A GEORGE III WHITE-PAINTED LIBRARY BOOKCASE
A GEORGE III WHITE-PAINTED LIBRARY BOOKCASE

CIRCA 1765

細節
A GEORGE III WHITE-PAINTED LIBRARY BOOKCASE
CIRCA 1765
With adjustable shelves, lacking a back, the sides cut for a dado rail, repainted and with traces of earlier green and grey-painted schemes
106¼ in. (270 cm.) high, 94½ in. (240 cm.) wide, 17¾ in. (45 cm.) deep
來源
By repute, the Lords Methuen, Corsham Court, Wiltshire.
拍場告示
As stated in the catalogue, this bookcase does not have any backing (the catalogue illustration shows the wall of the photo studio behind the shelving).

拍品專文

This stone-white japanned bookcase, enriched with fretted ribbon-guilloches, reflects the 1750s George II 'Modern' fashion, while its 'commode' doors are enriched in the French manner with reeded and hollow-cornered tablets as popularised by one of Thomas Chippendale's 1759 bookcase patterns ( T. Chippendale, The Gentleman and Cabinet-makers Director, 3rd ed. 1762 (pl. 87). Its cornice is wreathed by a flowered and gothic-cusped fret; while its frieze displays a Roman dentillated fret, such as Chippendale adopted about 1770 for a double chest-of-drawers (chest-on-chest) supplied to Nostell Priory, Yorkshire (see C. Gilbert,The Life and Work of Thomas Chippendale, 1978, fig. 207).

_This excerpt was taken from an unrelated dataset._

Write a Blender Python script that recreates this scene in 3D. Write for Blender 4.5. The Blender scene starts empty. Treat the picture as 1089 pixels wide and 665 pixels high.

The present bookcase is reputed to have been acquired directly from Corsham Court. As such, it may have formed part of the furnishings supplied in the early 1760s to Sir Paul Methuen (d.1795) at Corsham Court, Wiltshire, where it would have haromonized with the Gothic stuccoed ornaments introduced under the guidance of the architects Henry Keene (d.1767) and Lancelot 'Capability' Brown (d.1783).